Fakultas Psikologi Universitas Muhammadiyah Prof. Dr. HAMKA

            Bagi kebanyakan orang-orang yang pernah mempelajari ilmu Psikologi, atau memiliki latar belakang pendidikan dengan disiplin ilmu Psikologi, pernah mempelajari teori klasik yang dikemukakan oleh Abraham Maslow yang dikenal dengan piramida “Hierarchy of Needs”. Teori ini sangat terkenal dan kerap kali digunakan dalam berbagai pelatihan motivasi maupun seminar hingga saat ini, walaupun belakangan kalangan akademis mulai meninggalkan teori ini karena dianggap kurang relevan dengan keadaan era modern. Akan tetapi di sini kami tidak akan membahas mengenai teori tersebut maupun pengembangannya, melainkan bagaimana sebenarnya pandangan Maslow tersebut bersinggungan dengan dunia tasawwuf.

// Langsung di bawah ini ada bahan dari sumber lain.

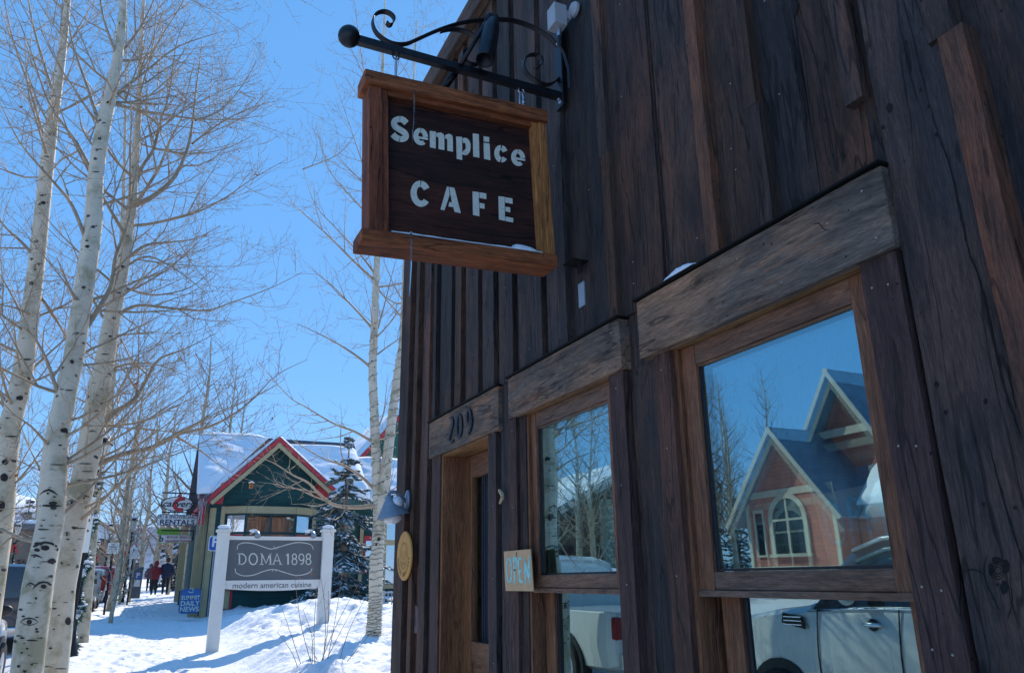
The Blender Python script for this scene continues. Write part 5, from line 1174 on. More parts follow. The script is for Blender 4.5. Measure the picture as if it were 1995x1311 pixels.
# porch columns and beam along the side of the building
m = MB()
for (u, v0, v1, y, wd) in ((393, 1000, 1190, 29.0, .22), (404, 985, 1190, 28.6, .10), (357, 1062, 1162, 37.5, .26)):
    a = aty(u, v0, y); b = aty(u, v1, y); m.box(a.x - wd / 2, a.x + wd / 2, y - wd / 2, y + wd / 2, max(.3, b.z - .2), a.z + (.9 if u < 390 else .2)); cpart(m, 'porch_column', M['beige'], gb); m = MB()
m = MB(); a = aty(357, 1150, 37.5); m.box(a.x - .17, a.x + .17, 37.33, 37.67, .5, a.z); cpart(m, 'column_base', M['deepgreen'], gb)
m = MB(); m.box(xL + .15, xL + .33, 28.2, 40, 3.80, 4.0); m.box(xL + .14, xL + .34, 28.1, 28.19, 3.3, 4.01); cpart(m, 'porch_beam', M['redtrim'], gb)

# second green gabled house behind the two-stemmed tree
hb = empty('gabled_house', (8.8, 42, .8), 0, 'green house with a snowy red-edged gable rising behind the two-stemmed tree', 'building'); bpy.context.view_layer.update()
a = aty(792, 792, 40); xg = a.x; zg = a.z
m = MB(); m.prism([(xg - 2.6, 40.3, 1), (xg + 2.6, 40.3, 1), (xg + 2.6, 40.3, zg - 3.1), (xg, 40.3, zg - .12), (xg - 2.6, 40.3, zg - 3.1)], (0, 7, 0)); cpart(m, 'wall', siding_mat('bright_green_siding', (.04, .13, .10)), hb)
m = MB(); slab(m, [(xg - 3.0, 39.9, zg - 3.5), (xg, 39.9, zg), (xg, 47.5, zg), (xg - 3.0, 47.5, zg - 3.5)], .12); slab(m, [(xg, 39.9, zg), (xg + 3.0, 39.9, zg - 3.5), (xg + 3.0, 47.5, zg - 3.5), (xg, 47.5, zg)], .12); cpart(m, 'roof', M['slate'], hb)
m = MB(); rake(m, xg - 3, zg - 3.5, xg - .001, zg, 39.86, .0, .2, .04); rake(m, xg + .001, zg, xg + 3, zg - 3.5, 39.862, .0, .2, .04); cpart(m, 'rake_board', M['redtrim'], hb)
m = MB(); snow_quad(m, (xg - 3.0, 39.95, zg - 3.48), (xg - 3.0, 47.4, zg - 3.48), (xg, 47.4, zg + .02), (xg, 39.95, zg + .02), .25, 20, 2); snow_quad(m, (xg + 3.0, 39.95, zg - 3.48), (xg + 3.0, 47.4, zg - 3.48), (xg, 47.4, zg + .02), (xg, 39.95, zg + .02), .25, 20, 2); cpart(m, 'roof_snow', M['snow_roof'], hb, smooth=True)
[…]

            Abraham Maslow, merupakan seorang ilmuwan dengan latar belakang Ilmu Perkembangan, sehingga banyak penelitian yang dikemukakan olehnya adalah terkait dengan perkembangan manusia. Pada tahun 1943, Maslow menerbitkan sebuah tulisan dalam jurnal Psikologi yang memuat pendapatnya terkait tingkatan kebutuhan manusia yang digambarkan dalam sebuah piramida. Dalam piramida tersebut, tingkatan paling rendah dalam kebutuhan manusia adalah kebutuhan fisiologis seperti makan, minum, tidur, reproduksi, dan lain sebagainya. Tingkatan kedua adalah kebutuhan akan keamanan, yang meliputi keamanan lingkungan, kebutuhan kehidupan dan sebagainya. Tingkatan berikutnya adalah kebutuhan akan kasih sayang dan perhatian, yang meliputi hubungan seseorang dengan orang lain, tentunya yang membangun hal positif dalam diri seorang individu. Pada tingkat keempat, ada kebutuhan akan esteem atau kepercayaan diri, di mana kebutuhan ini membuat seseorang dapat melakukan sesuatu dengan penuh keyakinan dan dapat mengeksplorasi dunia sekitarnya. Pada tingkatan tertingginya, adalah aktualisasi diri (Feist & Feist, 2009). Bahkan dalam beberapa piramida yang lebih detil, disebutkan bahwa kebutuhan tertinggi adalah transendensi, akan tetapi yang kami akan bahas adalah piramida yang lebih sederhana di mana tingkatan tertingginya adalah aktualisasi diri.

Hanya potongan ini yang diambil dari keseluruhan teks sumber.